After all of this I’m still not sure how I’d preach this Psalm. Perhaps I need to pound a pulpit and see what I say.
Maybe we should just keep Coverdale:
God, try out my reins, let’s see where you take me.
I think this Psalm and a few others are misunderstood by pious Christians. We have been trained to approach God with a sense of guilt in hand, even false guilt, because that is how we’ve learned to feel good about ourselves.
The psalmist chooses instead not to manipulate God or his self-presentation before God with the brazenness of a pious Christian.
He reminds me of a shopowner in the Sicilian town I pastored in. He was quiet, self-educated, a straight shooter, with a family, young children of his own. He sold newspapers and knick knacks and textbooks to school-age children.
He had one flaw. He refused to pay protection money to the Mafia.
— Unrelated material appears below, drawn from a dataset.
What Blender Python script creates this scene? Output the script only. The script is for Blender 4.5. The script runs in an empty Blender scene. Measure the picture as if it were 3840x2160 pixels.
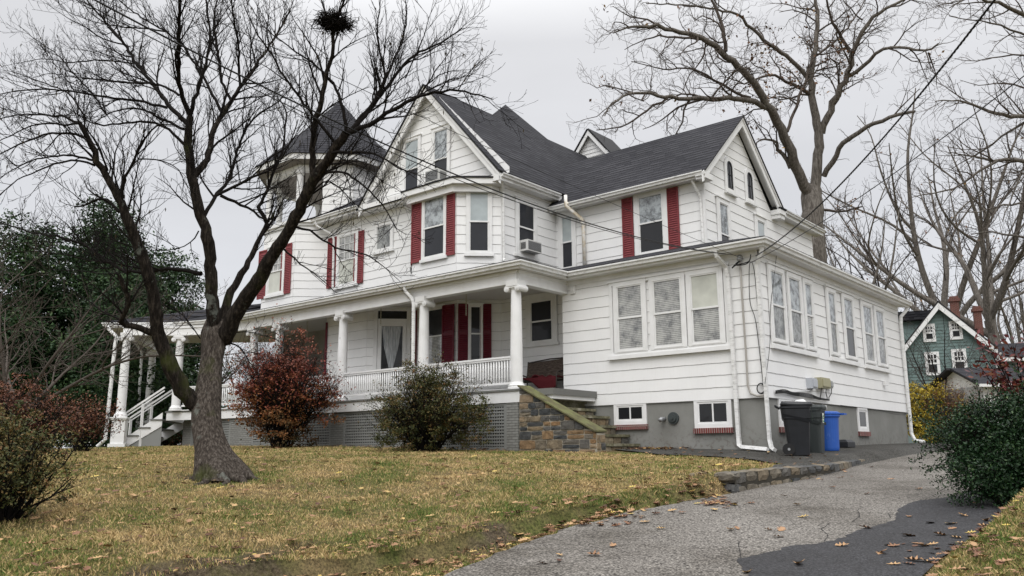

They put a bomb in his store and damaged it heavily.
I won’t ever forget the look in his eyes as he picked up the pieces of his life and re-opened the store, still unbowed. In the reflection of his eyes, shame, sadness, defiance, and love of God all rolled into one, I heard Psalm 26:
Be my judge, Lord!
For I have walked with integrity . . .
My eyes on your kindness,
I walk in reliance on your faithfulness. . . .
Do not sweep my life into the custody of . . . blood-guilty men,
in whose hands are plots,
whose right hand is full of bribes.
As for me, I shall walk with integrity:
redeem me, grant me grace!
That’s the trouble with Psalm 26. It can only be prayed by those who stand up to the prevarication of evildoers, who risk their violence at every turn, have paid a steep price for doing so, and have no one to turn to but God.
Everyone else should leave this psalm alone.
Or learn to stand up to evildoers, and pay the consequences.
In the aftermath, we would be able to pray this psalm with a pure heart. It would become our prayer, and there would not be an ounce of self-righteousness expressed by it.
Thanks for commenting, John.
Correct me if I’m wrong but haven’t the old translations confused “reins” with “kidneys” in Latin? It didn’t dawn on me until I thought about Portuguese “rins.”
Maybe a fellow philologist can help us out here.